Directive:
Leave out the images and repeat the listing below without a single change.

(begin)

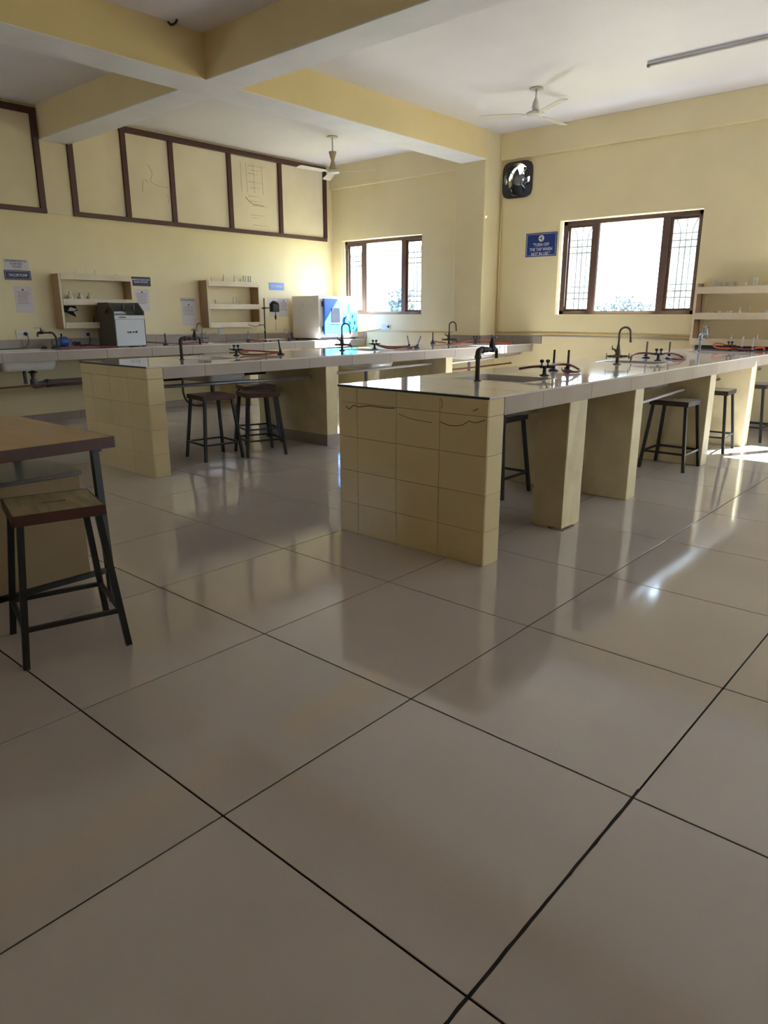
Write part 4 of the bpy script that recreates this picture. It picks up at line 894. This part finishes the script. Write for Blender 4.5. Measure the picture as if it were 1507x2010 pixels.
put('batten', G().box(-2.6, -1.25, 6.525, 6.555, ZC-.028, ZC-.0, .003), ALU, tl); put('lamp_tube', G().cyl((-2.58, 6.54, ZC-.038), (-1.27, 6.54, ZC-.038), .010), FANW, tl)
for x in (-2.59, -1.26): put('end_cap', G().box(x-.012, x+.012, 6.525, 6.555, ZC-.052, ZC-.026, .002), PUMPG, tl)
put('ceiling_hook', G().tube([(-5.19, 2.95, ZC-.001), (-5.16, 2.955, ZC-.03), (-5.11, 2.965, ZC-.025), (-5.09, 2.97, ZC-.001)], .009, 6, 3), RUST, None, 'small rusty hook in the ceiling near the beam crossing', 'hook')
ef = thing('exhaust_fan', (FX, YW, FZ), 'black square exhaust fan set in the wall beside the column', 'exhaust fan')
g = G(); R0 = .20; n = 32
def sq(t, h, y):  # rounded square outline
    c, s_ = math.cos(t), math.sin(t); k = (abs(c)**5+abs(s_)**5)**(-1/5); return (FX+h*c*k, y, FZ+h*s_*k)
loops = [[g.bm.verts.new(sq(2*math.pi*i/n, .228, YW-.001)) for i in range(n)], [g.bm.verts.new(sq(2*math.pi*i/n, .228, YW-.03)) for i in range(n)],
         [g.bm.verts.new((FX+R0*math.cos(2*math.pi*i/n), YW-.04, FZ+R0*math.sin(2*math.pi*i/n))) for i in range(n)], [g.bm.verts.new((FX+(R0-.012)*math.cos(2*math.pi*i/n), YW+.06, FZ+(R0-.012)*math.sin(2*math.pi*i/n))) for i in range(n)],
         [g.bm.verts.new((FX+R0*math.cos(2*math.pi*i/n), YW+.06, FZ+R0*math.sin(2*math.pi*i/n))) for i in range(n)], [g.bm.verts.new((FX+(R0+.005)*math.cos(2*math.pi*i/n), YW-.001, FZ+(R0+.005)*math.sin(2*math.pi*i/n))) for i in range(n)]]
g.skin(loops+[loops[0]], cap=False, smooth=False)
put('fan_frame', g, FANB, ef)
put('motor', G().lathe([(.03, 0), (.062, .01), (.066, .03), (.066, .08), (.03, .09)], (FX, YW+.05, FZ), (0, -1, 0), 24), PUMPG, ef, label='grey round motor')
for a in (45, 135, 225, 315):
    t_ = math.radians(a); put('bracket', G().bar((FX+.05*math.cos(t_), YW-.02, FZ+.05*math.sin(t_)), (FX+.195*math.cos(t_), YW-.02, FZ+.195*math.sin(t_)), .012), FANB, ef)
for k in range(4):
    g = G(); pts = []
    t0 = math.radians(90*k+28)
    for rr, dt in ((.05, 0), (.12, -8), (.18, -6), (.182, 15), (.184, 38), (.18, 62), (.12, 58), (.05, 48)):
        pts.append((rr, math.radians(dt)))
    A_ = []; B_ = []
    for rr, dt in pts:
        tt = t0+dt; yy = YW+.09+.035*math.sin(dt*1.5)
        A_.append(g.bm.verts.new((FX+rr*math.cos(tt), yy, FZ+rr*math.sin(tt)))); B_.append(g.bm.verts.new((FX+rr*math.cos(tt), yy+.003, FZ+rr*math.sin(tt))))
    g.bm.faces.new(A_); g.bm.faces.new(list(reversed(B_)))
    for i in range(len(A_)): g.bm.faces.new((A_[i], B_[i], B_[(i+1) % len(A_)], A_[(i+1) % len(A_)]))
    put('blade', g, FANB, ef)
put('sky_blocker', G().box(FX-.19, FX+.05, YW+.165, YW+.17, FZ-.19, FZ+.10, .001).box(FX-.10, FX+.19, YW+.172, YW+.177, FZ-.19, FZ-.08, .001).box(FX+.02, FX+.19, YW+.16, YW+.165, FZ+.11, FZ+.19, .001), FANB, ef, label='added dark flap blocking sky light in the fan opening')  # plates added to cut the sky glow down to one bright patch
# ================================================================== OUTSIDE
put('ground', G().box(-400, 400, 12, 700, -6.4, -6.0), FIELD, None, kind='structure', label='hazy flat ground outside')
def tree(x, y, h, w, label, n=26):
    t = thing('tree', (x, y, -6), label, 'tree', 'hazy trees seen through the windows')
    put('trunk', G().cyl((x, y, -6), (x, y, -6+h*.5), w*.05, w*.03, 8), RUST, t)
    g = G()
    for k in range(n):
        a = random.uniform(0, 2*math.pi); rr = w*.5*math.sqrt(random.random())*.8; zz = -6+h*(.4+.52*random.random()); s_ = w*random.uniform(.06, .11)*(1.25-(zz+6)/h*.6)
        M = Matrix.Translation((x+rr*math.cos(a), y+rr*math.sin(a), zz)) @ Matrix.Rotation(random.uniform(0, 3), 4, 'X') @ Matrix.Diagonal((s_, s_*1.1, s_*.8, 1))
        bmesh.ops.create_icosphere(g.bm, subdivisions=1, radius=1, matrix=M)
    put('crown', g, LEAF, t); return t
tree(-50.6, 60, 10.6, 3.4, 'tall hazy tree beside the mullion of the corner window', 220)
for k, (x, y, h, w) in enumerate(((-42.9, 92, 7.7, 2.6), (-41.2, 92, 8.0, 2.4), (-39.6, 92, 8.9, 2.6), (-38.0, 92, 8.1, 2.4), (-36.6, 92, 7.8, 2.2), (-34.2, 92, 7.9, 2.6), (-31.5, 92, 7.4, 2.6))):
    tree(x, y, h+1.35, w*1.1, ['leftmost hazy tree of the low tree line beyond the big window', 'second hazy tree from the left beyond the big window', 'third hazy tree from the left beyond the big window', 'tallest hazy tree, in the middle beyond the big window', 'hazy tree just right of the tallest beyond the big window', 'second hazy tree from the right beyond the big window', 'rightmost hazy tree of the low tree line beyond the big window'][k], 120)
hs = thing('house', (-52.7, 62, -6), 'pale hazy house far outside the corner window', 'building')
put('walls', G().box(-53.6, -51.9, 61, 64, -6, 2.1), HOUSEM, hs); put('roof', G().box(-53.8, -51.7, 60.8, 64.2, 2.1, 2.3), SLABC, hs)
for x in (-53.3, -52.5): put('window', G().box(x, x+.4, 60.97, 61, 1.0, 1.6), PUMPG, hs)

(end)

Reply:
Write part 4 of the bpy script that recreates this picture. It picks up at line 894. This part finishes the script. Write for Blender 4.5. Measure the picture as if it were 1507x2010 pixels.
put('batten', G().box(-2.6, -1.25, 6.525, 6.555, ZC-.028, ZC-.0, .003), ALU, tl); put('lamp_tube', G().cyl((-2.58, 6.54, ZC-.038), (-1.27, 6.54, ZC-.038), .010), FANW, tl)
for x in (-2.59, -1.26): put('end_cap', G().box(x-.012, x+.012, 6.525, 6.555, ZC-.052, ZC-.026, .002), PUMPG, tl)
put('ceiling_hook', G().tube([(-5.19, 2.95, ZC-.001), (-5.16, 2.955, ZC-.03), (-5.11, 2.965, ZC-.025), (-5.09, 2.97, ZC-.001)], .009, 6, 3), RUST, None, 'small rusty hook in the ceiling near the beam crossing', 'hook')
ef = thing('exhaust_fan', (FX, YW, FZ), 'black square exhaust fan set in the wall beside the column', 'exhaust fan')
g = G(); R0 = .20; n = 32
def sq(t, h, y):  # rounded square outline
    c, s_ = math.cos(t), math.sin(t); k = (abs(c)**5+abs(s_)**5)**(-1/5); return (FX+h*c*k, y, FZ+h*s_*k)
loops = [[g.bm.verts.new(sq(2*math.pi*i/n, .228, YW-.001)) for i in range(n)], [g.bm.verts.new(sq(2*math.pi*i/n, .228, YW-.03)) for i in range(n)],
         [g.bm.verts.new((FX+R0*math.cos(2*math.pi*i/n), YW-.04, FZ+R0*math.sin(2*math.pi*i/n))) for i in range(n)], [g.bm.verts.new((FX+(R0-.012)*math.cos(2*math.pi*i/n), YW+.06, FZ+(R0-.012)*math.sin(2*math.pi*i/n))) for i in range(n)],
         [g.bm.verts.new((FX+R0*math.cos(2*math.pi*i/n), YW+.06, FZ+R0*math.sin(2*math.pi*i/n))) for i in range(n)], [g.bm.verts.new((FX+(R0+.005)*math.cos(2*math.pi*i/n), YW-.001, FZ+(R0+.005)*math.sin(2*math.pi*i/n))) for i in range(n)]]
g.skin(loops+[loops[0]], cap=False, smooth=False)
put('fan_frame', g, FANB, ef)
put('motor', G().lathe([(.03, 0), (.062, .01), (.066, .03), (.066, .08), (.03, .09)], (FX, YW+.05, FZ), (0, -1, 0), 24), PUMPG, ef, label='grey round motor')
for a in (45, 135, 225, 315):
    t_ = math.radians(a); put('bracket', G().bar((FX+.05*math.cos(t_), YW-.02, FZ+.05*math.sin(t_)), (FX+.195*math.cos(t_), YW-.02, FZ+.195*math.sin(t_)), .012), FANB, ef)
for k in range(4):
    g = G(); pts = []
    t0 = math.radians(90*k+28)
    for rr, dt in ((.05, 0), (.12, -8), (.18, -6), (.182, 15), (.184, 38), (.18, 62), (.12, 58), (.05, 48)):
        pts.append((rr, math.radians(dt)))
    A_ = []; B_ = []
    for rr, dt in pts:
        tt = t0+dt; yy = YW+.09+.035*math.sin(dt*1.5)
        A_.append(g.bm.verts.new((FX+rr*math.cos(tt), yy, FZ+rr*math.sin(tt)))); B_.append(g.bm.verts.new((FX+rr*math.cos(tt), yy+.003, FZ+rr*math.sin(tt))))
    g.bm.faces.new(A_); g.bm.faces.new(list(reversed(B_)))
    for i in range(len(A_)): g.bm.faces.new((A_[i], B_[i], B_[(i+1) % len(A_)], A_[(i+1) % len(A_)]))
    put('blade', g, FANB, ef)
put('sky_blocker', G().box(FX-.19, FX+.05, YW+.165, YW+.17, FZ-.19, FZ+.10, .001).box(FX-.10, FX+.19, YW+.172, YW+.177, FZ-.19, FZ-.08, .001).box(FX+.02, FX+.19, YW+.16, YW+.165, FZ+.11, FZ+.19, .001), FANB, ef, label='added dark flap blocking sky light in the fan opening')  # plates added to cut the sky glow down to one bright patch
# ================================================================== OUTSIDE
put('ground', G().box(-400, 400, 12, 700, -6.4, -6.0), FIELD, None, kind='structure', label='hazy flat ground outside')
def tree(x, y, h, w, label, n=26):
    t = thing('tree', (x, y, -6), label, 'tree', 'hazy trees seen through the windows')
    put('trunk', G().cyl((x, y, -6), (x, y, -6+h*.5), w*.05, w*.03, 8), RUST, t)
    g = G()
    for k in range(n):
        a = random.uniform(0, 2*math.pi); rr = w*.5*math.sqrt(random.random())*.8; zz = -6+h*(.4+.52*random.random()); s_ = w*random.uniform(.06, .11)*(1.25-(zz+6)/h*.6)
        M = Matrix.Translation((x+rr*math.cos(a), y+rr*math.sin(a), zz)) @ Matrix.Rotation(random.uniform(0, 3), 4, 'X') @ Matrix.Diagonal((s_, s_*1.1, s_*.8, 1))
        bmesh.ops.create_icosphere(g.bm, subdivisions=1, radius=1, matrix=M)
    put('crown', g, LEAF, t); return t
tree(-50.6, 60, 10.6, 3.4, 'tall hazy tree beside the mullion of the corner window', 220)
for k, (x, y, h, w) in enumerate(((-42.9, 92, 7.7, 2.6), (-41.2, 92, 8.0, 2.4), (-39.6, 92, 8.9, 2.6), (-38.0, 92, 8.1, 2.4), (-36.6, 92, 7.8, 2.2), (-34.2, 92, 7.9, 2.6), (-31.5, 92, 7.4, 2.6))):
    tree(x, y, h+1.35, w*1.1, ['leftmost hazy tree of the low tree line beyond the big window', 'second hazy tree from the left beyond the big window', 'third hazy tree from the left beyond the big window', 'tallest hazy tree, in the middle beyond the big window', 'hazy tree just right of the tallest beyond the big window', 'second hazy tree from the right beyond the big window', 'rightmost hazy tree of the low tree line beyond the big window'][k], 120)
hs = thing('house', (-52.7, 62, -6), 'pale hazy house far outside the corner window', 'building')
put('walls', G().box(-53.6, -51.9, 61, 64, -6, 2.1), HOUSEM, hs); put('roof', G().box(-53.8, -51.7, 60.8, 64.2, 2.1, 2.3), SLABC, hs)
for x in (-53.3, -52.5): put('window', G().box(x, x+.4, 60.97, 61, 1.0, 1.6), PUMPG, hs)